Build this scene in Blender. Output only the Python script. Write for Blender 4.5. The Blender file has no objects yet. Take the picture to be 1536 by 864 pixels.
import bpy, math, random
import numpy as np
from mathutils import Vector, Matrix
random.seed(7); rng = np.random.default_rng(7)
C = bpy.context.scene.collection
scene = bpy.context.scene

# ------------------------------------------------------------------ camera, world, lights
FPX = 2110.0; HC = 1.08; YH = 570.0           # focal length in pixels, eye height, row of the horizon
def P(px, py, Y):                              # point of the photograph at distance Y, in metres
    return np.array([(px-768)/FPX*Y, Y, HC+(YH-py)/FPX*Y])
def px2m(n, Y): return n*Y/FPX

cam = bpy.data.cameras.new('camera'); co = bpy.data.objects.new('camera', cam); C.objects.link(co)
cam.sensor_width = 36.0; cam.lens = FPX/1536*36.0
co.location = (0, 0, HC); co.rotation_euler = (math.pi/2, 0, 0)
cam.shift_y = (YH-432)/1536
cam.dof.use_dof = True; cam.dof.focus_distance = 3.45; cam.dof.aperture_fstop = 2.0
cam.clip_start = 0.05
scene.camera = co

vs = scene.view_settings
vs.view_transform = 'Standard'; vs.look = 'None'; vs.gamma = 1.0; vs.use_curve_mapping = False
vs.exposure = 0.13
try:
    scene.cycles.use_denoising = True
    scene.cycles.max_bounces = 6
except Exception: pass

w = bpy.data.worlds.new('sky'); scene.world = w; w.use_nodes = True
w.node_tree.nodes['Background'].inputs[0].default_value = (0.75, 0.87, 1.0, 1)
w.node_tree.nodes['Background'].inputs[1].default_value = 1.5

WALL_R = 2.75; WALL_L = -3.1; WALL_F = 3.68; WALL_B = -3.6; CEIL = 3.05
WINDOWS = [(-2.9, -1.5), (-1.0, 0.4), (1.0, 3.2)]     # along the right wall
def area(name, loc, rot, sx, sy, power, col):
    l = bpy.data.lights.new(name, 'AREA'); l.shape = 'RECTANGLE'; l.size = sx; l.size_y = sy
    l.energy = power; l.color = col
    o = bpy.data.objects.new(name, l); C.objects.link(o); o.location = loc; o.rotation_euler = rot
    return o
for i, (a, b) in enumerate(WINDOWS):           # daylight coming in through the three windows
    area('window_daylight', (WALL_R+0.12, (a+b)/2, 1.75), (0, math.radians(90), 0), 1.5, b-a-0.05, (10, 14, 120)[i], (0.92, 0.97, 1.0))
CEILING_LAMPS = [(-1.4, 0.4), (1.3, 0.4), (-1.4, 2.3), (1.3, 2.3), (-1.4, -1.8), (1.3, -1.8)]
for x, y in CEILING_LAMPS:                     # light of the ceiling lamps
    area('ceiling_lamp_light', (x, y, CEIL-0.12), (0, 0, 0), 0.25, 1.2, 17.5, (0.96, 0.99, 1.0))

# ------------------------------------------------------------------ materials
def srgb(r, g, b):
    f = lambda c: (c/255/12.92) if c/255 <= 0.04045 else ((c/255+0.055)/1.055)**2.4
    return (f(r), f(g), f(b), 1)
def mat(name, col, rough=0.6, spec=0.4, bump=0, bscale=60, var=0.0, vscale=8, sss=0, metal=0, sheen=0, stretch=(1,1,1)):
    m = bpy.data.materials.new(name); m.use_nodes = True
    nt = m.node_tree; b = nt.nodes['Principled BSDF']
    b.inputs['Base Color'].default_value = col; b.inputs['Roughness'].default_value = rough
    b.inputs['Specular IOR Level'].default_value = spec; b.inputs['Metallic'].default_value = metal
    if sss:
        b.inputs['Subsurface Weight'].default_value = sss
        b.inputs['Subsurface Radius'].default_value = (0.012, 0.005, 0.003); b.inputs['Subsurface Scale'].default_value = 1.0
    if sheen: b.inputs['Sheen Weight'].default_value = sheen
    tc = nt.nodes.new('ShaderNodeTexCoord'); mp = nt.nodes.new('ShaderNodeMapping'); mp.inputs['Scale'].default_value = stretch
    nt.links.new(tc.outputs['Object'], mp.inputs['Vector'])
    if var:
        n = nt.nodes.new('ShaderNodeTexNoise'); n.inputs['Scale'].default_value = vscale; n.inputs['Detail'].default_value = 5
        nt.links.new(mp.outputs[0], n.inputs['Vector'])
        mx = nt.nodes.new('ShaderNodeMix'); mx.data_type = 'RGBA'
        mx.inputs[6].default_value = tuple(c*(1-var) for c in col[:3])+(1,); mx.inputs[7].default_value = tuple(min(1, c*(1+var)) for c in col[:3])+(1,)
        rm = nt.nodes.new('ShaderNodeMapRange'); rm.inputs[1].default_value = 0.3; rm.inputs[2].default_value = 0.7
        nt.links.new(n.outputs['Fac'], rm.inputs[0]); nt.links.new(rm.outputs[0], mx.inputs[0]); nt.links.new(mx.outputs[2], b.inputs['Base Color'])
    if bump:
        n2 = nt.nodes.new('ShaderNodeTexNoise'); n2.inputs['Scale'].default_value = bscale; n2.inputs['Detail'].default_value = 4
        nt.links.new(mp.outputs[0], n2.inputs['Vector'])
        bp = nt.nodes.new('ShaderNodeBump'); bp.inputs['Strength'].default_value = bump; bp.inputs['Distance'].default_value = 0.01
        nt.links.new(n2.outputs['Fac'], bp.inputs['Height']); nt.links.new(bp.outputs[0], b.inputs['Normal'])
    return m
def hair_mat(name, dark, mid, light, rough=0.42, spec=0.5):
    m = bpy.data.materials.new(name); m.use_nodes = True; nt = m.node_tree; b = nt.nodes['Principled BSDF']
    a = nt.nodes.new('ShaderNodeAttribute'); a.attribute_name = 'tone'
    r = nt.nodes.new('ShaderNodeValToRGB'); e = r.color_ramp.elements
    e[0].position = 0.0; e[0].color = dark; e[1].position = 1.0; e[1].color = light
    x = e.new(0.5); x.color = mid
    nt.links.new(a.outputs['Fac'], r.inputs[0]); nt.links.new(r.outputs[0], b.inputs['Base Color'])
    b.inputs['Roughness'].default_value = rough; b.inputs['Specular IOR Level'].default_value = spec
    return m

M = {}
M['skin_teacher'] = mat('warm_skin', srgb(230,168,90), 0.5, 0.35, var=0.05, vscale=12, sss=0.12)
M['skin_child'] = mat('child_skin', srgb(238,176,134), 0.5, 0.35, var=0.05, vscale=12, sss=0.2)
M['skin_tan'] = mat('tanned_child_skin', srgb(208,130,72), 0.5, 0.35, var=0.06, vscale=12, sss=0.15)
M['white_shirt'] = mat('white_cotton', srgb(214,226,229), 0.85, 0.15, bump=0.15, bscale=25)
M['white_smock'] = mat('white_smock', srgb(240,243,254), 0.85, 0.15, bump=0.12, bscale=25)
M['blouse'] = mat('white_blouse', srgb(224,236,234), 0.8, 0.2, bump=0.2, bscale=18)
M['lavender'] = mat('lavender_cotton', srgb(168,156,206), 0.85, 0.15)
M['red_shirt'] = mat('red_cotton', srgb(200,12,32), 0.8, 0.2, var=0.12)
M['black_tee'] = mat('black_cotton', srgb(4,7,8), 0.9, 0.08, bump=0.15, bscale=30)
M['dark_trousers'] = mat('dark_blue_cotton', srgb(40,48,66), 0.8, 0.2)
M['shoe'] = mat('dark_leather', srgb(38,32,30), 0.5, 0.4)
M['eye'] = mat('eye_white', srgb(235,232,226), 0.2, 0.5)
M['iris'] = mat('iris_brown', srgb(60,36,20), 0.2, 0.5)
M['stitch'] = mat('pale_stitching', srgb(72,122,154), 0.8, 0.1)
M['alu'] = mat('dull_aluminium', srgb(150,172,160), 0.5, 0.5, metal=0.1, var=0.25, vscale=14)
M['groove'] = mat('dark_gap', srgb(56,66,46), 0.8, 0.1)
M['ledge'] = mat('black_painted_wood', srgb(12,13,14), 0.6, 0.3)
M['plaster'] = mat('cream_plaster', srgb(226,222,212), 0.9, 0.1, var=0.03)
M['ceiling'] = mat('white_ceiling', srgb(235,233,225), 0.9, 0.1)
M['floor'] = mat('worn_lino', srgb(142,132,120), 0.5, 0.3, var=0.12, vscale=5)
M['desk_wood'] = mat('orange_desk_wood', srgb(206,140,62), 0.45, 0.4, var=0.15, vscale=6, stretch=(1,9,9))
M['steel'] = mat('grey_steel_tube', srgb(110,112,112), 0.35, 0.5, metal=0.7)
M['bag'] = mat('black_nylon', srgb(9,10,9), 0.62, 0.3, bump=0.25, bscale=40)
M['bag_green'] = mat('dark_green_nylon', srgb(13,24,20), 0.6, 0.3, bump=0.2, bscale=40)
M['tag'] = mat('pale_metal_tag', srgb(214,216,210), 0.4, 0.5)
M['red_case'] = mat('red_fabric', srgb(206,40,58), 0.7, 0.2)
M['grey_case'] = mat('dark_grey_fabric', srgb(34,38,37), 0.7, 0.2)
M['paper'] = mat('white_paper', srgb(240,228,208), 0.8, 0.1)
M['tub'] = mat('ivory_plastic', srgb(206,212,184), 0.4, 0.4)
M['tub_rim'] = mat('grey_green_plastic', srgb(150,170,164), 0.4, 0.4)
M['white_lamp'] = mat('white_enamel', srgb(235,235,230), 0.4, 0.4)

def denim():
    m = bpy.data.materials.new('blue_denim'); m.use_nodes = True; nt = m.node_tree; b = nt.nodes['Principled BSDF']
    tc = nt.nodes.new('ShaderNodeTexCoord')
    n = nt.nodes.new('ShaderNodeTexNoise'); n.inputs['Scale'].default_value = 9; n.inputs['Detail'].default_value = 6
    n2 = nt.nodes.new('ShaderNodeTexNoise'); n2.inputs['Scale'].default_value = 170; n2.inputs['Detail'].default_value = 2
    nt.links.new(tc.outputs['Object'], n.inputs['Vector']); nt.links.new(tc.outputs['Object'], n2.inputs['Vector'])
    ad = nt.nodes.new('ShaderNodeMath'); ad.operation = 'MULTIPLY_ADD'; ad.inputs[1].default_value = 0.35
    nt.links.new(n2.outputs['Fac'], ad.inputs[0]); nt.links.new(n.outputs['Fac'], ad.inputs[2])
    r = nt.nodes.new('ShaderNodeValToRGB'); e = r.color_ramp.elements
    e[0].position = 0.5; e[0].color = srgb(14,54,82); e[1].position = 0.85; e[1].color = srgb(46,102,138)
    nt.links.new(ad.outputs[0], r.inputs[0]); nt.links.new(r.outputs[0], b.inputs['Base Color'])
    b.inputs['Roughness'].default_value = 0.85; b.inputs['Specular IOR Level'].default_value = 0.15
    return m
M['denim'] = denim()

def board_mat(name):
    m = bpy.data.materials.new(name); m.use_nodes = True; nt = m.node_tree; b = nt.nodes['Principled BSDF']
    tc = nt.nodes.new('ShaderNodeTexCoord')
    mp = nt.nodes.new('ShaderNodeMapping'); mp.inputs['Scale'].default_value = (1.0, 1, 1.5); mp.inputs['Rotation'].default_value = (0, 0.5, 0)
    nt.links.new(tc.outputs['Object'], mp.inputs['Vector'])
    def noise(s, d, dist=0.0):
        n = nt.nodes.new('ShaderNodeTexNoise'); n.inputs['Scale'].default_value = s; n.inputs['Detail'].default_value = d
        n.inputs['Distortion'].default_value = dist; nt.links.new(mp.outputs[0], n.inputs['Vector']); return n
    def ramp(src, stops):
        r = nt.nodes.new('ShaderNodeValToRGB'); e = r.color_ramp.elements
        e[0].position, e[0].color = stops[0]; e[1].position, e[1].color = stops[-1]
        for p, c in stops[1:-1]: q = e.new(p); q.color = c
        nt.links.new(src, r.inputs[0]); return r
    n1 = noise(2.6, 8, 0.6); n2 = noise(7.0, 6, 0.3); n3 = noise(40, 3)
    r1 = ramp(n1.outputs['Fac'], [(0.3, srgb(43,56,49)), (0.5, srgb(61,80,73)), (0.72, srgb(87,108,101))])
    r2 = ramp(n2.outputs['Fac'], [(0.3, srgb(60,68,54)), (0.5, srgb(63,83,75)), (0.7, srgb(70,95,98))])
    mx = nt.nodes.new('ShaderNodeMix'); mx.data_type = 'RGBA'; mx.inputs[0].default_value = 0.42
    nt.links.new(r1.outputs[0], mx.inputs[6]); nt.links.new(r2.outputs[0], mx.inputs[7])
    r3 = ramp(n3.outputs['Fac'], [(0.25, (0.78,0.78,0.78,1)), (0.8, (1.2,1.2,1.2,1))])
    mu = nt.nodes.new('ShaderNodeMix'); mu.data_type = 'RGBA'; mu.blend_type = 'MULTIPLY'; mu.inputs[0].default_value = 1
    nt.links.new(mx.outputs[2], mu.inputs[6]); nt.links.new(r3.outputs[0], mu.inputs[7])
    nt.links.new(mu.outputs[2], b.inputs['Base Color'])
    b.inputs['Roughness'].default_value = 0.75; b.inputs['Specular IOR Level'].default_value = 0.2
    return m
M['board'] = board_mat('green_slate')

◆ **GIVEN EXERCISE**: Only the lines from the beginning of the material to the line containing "scene = bpy.context.scene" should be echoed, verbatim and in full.

◆ **EXERCISE ANSWER**:
Build this scene in Blender. Output only the Python script. Write for Blender 4.5. The Blender file has no objects yet. Take the picture to be 1536 by 864 pixels.
import bpy, math, random
import numpy as np
from mathutils import Vector, Matrix
random.seed(7); rng = np.random.default_rng(7)
C = bpy.context.scene.collection
scene = bpy.context.scene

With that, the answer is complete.